The program has a slick button interface that also animates parts of the interface in and out of the screen to be as unobtrusive as possible. Part of the interface are buttons to load pre-made examples of accident situations, together with versions in which the accident was prevented through defensive driving.

Simulation details:

The cars are animated through a keyframe system. If a collision is detected the cars are turned into physics objects. Are is the simulated by two particles with equal mass, that have to fulfill a constraint that they have a certain distance between them. The verlet integration scheme is used for that. This handles the movement and collision response.

To detect collisions we use a capsule module for the car. A capsule is a line segment with an associated radius. The two particles that are used for the simulation define the line segment. This collision test is also done when animating the cars with keyframes, so that we can detect collision and switch to a physics simulation.
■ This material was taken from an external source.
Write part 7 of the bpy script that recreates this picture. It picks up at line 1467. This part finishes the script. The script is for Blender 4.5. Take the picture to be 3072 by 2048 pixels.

The sparks that appear at collision between two cars, are created in a tangential direction with respect to the line of the shortest distance between the two cars. The sparks are also verlet integrated particles. The direction is from a random distribution round the tangent vector and the lifetime is also random. The particles get a acceleration in the opposite direction of the car that crashed into the other car. This gives the appearance that the sparks get reflected from the other car.

The skid marks are created by tracking the position of the four wheels of the car after the crash until the car stops. This simulates that a driver will instinctively break hard after a collision. The path of the four wheel is then tracked by a transparent thick black line.